▶ _SUPPLIED DATA_:

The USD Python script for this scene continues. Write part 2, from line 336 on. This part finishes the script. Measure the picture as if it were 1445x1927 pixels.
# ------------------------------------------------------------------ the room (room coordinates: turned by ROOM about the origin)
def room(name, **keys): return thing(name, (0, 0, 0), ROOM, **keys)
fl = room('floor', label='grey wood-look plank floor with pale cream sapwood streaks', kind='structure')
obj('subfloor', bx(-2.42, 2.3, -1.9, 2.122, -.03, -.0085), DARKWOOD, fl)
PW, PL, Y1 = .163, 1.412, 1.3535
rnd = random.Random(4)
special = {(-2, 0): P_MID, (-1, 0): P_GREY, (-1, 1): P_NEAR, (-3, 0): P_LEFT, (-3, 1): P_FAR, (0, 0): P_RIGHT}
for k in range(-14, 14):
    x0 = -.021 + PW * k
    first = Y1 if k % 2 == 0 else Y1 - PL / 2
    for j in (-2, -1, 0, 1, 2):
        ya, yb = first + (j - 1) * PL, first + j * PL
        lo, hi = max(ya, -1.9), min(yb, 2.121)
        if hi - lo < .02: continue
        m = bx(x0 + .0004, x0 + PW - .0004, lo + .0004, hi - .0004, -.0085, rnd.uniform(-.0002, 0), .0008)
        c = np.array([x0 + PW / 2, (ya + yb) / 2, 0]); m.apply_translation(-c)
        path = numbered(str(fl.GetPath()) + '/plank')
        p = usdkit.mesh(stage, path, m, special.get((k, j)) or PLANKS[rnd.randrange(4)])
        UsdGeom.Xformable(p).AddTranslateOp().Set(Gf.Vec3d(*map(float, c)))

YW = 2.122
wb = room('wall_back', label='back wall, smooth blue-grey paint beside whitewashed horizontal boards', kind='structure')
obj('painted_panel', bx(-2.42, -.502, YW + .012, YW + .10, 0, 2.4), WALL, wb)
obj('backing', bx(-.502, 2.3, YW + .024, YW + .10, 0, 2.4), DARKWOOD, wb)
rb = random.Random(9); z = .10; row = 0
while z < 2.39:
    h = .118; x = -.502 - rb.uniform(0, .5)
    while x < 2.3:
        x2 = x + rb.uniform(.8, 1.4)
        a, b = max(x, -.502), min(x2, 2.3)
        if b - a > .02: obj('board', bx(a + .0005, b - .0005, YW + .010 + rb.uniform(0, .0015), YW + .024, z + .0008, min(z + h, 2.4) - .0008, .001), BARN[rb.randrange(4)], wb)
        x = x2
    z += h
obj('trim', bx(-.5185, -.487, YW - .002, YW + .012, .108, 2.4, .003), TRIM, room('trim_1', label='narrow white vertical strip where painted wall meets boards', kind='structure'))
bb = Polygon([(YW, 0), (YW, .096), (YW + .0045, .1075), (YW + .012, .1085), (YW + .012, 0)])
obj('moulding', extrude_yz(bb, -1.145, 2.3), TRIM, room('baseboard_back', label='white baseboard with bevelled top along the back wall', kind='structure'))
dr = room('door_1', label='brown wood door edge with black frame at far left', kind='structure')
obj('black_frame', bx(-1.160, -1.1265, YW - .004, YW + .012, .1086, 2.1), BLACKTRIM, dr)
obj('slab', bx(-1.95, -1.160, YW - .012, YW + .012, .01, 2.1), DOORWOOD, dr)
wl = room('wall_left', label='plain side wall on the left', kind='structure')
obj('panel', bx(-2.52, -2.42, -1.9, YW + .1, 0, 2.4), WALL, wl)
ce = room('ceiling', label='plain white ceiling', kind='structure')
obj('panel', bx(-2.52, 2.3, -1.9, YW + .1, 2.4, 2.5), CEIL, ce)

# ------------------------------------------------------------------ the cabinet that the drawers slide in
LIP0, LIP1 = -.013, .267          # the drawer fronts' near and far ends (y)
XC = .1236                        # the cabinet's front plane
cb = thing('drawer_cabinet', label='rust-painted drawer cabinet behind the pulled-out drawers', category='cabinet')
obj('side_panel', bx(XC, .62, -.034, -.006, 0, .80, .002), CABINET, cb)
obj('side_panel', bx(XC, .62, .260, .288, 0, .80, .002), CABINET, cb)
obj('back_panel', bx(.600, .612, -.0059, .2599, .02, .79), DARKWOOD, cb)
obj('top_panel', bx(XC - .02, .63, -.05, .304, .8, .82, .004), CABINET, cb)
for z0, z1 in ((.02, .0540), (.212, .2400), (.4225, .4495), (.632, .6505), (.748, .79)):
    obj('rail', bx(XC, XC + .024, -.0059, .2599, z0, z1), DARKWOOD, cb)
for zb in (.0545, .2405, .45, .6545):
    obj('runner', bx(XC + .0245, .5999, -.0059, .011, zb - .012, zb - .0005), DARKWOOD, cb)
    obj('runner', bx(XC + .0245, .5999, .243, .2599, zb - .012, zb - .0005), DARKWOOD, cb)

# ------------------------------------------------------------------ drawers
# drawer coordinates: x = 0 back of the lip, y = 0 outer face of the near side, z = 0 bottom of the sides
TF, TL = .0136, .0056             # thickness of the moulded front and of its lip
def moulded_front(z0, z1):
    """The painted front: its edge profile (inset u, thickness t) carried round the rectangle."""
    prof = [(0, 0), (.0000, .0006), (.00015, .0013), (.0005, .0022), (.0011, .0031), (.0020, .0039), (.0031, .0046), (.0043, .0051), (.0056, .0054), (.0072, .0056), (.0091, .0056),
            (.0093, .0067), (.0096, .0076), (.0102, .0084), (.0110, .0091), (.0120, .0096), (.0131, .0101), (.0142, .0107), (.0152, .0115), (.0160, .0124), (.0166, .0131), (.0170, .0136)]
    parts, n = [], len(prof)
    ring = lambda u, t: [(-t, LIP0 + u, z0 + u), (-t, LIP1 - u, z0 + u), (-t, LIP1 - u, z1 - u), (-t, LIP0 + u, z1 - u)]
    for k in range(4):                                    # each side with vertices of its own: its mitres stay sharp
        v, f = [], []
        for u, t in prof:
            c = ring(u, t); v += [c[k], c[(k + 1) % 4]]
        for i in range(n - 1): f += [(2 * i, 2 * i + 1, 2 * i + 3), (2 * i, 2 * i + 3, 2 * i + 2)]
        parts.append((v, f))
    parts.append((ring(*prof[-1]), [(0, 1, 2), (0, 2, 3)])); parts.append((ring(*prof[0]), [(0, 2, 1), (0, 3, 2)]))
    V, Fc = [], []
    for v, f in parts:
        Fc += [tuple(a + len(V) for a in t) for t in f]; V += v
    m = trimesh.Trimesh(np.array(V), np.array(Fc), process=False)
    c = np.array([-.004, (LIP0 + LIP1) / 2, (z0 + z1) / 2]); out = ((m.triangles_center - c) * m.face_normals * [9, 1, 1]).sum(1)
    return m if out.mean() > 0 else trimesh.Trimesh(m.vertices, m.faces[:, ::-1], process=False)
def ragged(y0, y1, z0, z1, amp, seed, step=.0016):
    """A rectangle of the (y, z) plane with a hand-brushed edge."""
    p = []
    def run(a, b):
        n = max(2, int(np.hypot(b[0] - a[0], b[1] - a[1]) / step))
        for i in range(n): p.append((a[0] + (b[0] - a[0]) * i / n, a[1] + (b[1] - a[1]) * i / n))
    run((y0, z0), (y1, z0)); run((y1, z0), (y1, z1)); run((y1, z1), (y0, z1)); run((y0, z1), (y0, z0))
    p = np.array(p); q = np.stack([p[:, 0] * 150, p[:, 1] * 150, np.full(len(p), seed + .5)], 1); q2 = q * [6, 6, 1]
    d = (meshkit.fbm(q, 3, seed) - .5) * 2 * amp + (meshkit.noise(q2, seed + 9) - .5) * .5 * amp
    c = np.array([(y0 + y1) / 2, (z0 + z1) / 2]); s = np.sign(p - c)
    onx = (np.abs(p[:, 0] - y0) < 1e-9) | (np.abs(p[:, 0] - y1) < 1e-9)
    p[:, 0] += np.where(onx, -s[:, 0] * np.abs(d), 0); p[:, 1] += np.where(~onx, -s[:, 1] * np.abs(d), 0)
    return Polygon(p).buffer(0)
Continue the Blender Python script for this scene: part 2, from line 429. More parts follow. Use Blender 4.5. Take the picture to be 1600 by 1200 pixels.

▶ _PROBLEM STATEMENT_:
Which lines in the listing above hold the word "Python"? Show each of them.

▶ _ANSWER_:
The USD Python script for this scene continues. Write part 2, from line 336 on. This part finishes the script. Measure the picture as if it were 1445x1927 pixels.
Continue the Blender Python script for this scene: part 2, from line 429. More parts follow. Use Blender 4.5. Take the picture to be 1600 by 1200 pixels.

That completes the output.